Trevor Raymond, director of research at the World Investment Platinum Council (WPIC), said switching into platinum autocatalysis might occur sooner rather than later, however. “There is nothing published to suggest this is happening, and the information of the automakers is proprietary so they are not going to say anything.

“All I’m saying is that the palladium market has been in sustained backwardation for 12 months now (in which the spot price of the metal is higher than its futures price). There have been eight consecutive supply deficits. Palladium sponge and ingot are in short supply.

“There’s no evidence but if you go back to 2000 (where similar conditions existed) what happened in the next three years was that one million ounces of platinum went back into gasoline (autocatalysis) cars.

“It has happened before and it will happen again.”
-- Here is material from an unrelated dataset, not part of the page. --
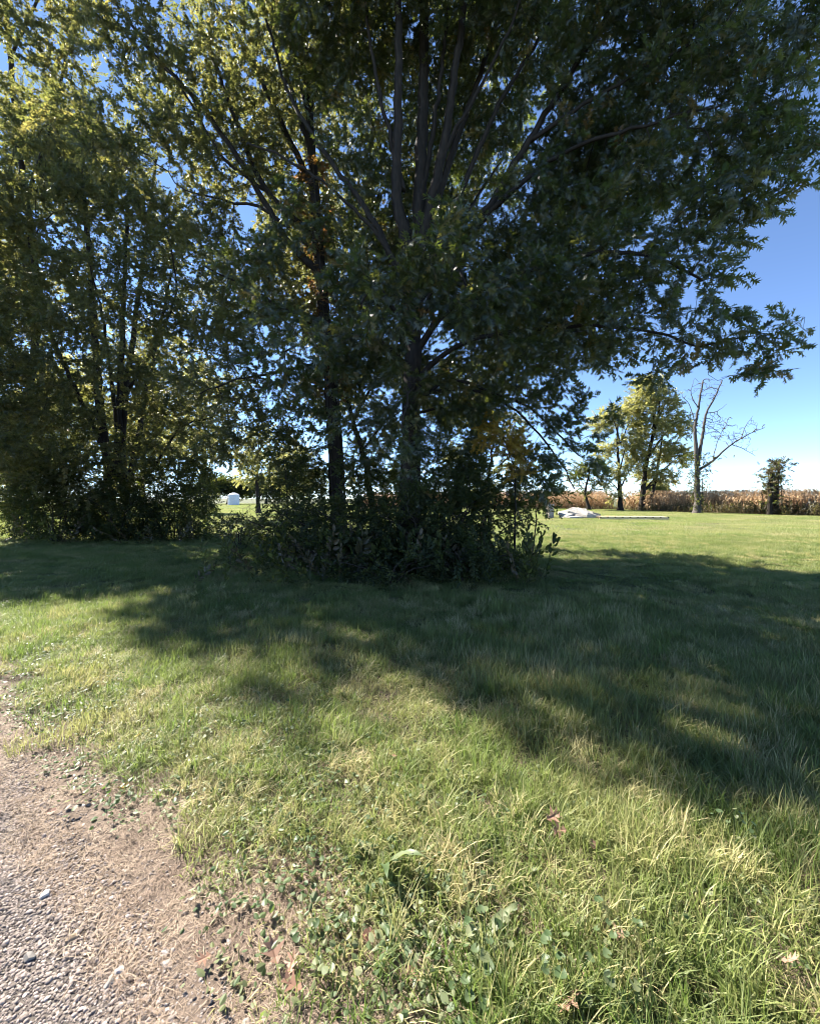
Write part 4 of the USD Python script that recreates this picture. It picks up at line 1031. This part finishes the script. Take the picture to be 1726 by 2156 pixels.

Anglo American CEO, Mark Cutifani, was concerned about the prospect of high prices for palladium. “We’re a bit nervous when it goes too far because what you don’t want is switching either,” he said.

But the evidence suggests that although switching between palladium and platinum is an inevitability – in the view of both Raymond and Griffiths – it doesn’t seem to imply a sharp correction in the palladium price.

About 90% of palladium production is derived from nickel or platinum production and there’s not much evidence of nickel supply growth. From a demand perspective, tighter emission standards to be adopted in China – so-called China VI – is likely to promote the use of palladium and rhodium gasoline autocatalysis. In fact, an extra gram per vehicle as required by legislation equals 700,000 to an extra million oz of palladium that’s going to be needed.

Said Griffith: “Is there about to be a crash? We don’t think there’s any likelihood soon that you see a palladium crash. I think it much more likely that palladium runs hard and it drags rhodium with it. Rhodium is cheap at these prices”.

According to Raymond, there doesn’t need to be significant substitution out of palladium into platinum in order to disturb the recent price history of platinum as a mere 5% of substitution could lead to a 14% bump in platinum demand.

SO WHAT OF PLATINUM?

According to the WPIC’s latest fourth quarter platinum report, which also adjusts the outlook for 2019, the supply surplus in platinum is likely to widen in the year to about 680,000 oz from previous estimates of 455,000 oz.

This is owing to a 5% lift in supply growth which slightly exceeds demand growth – a factor Raymond sees as a one-off event related to unlock of inventory from South African mining firms.

The WPIC makes the case for optimism for platinum. It raises a flag over potential disruptions in South Africa as power outages and industrial action related to wage disputes. In addition, recovering Western Europe diesel market share which has risen from 33.4% in September last year to 35.2% in January could increase auto demand.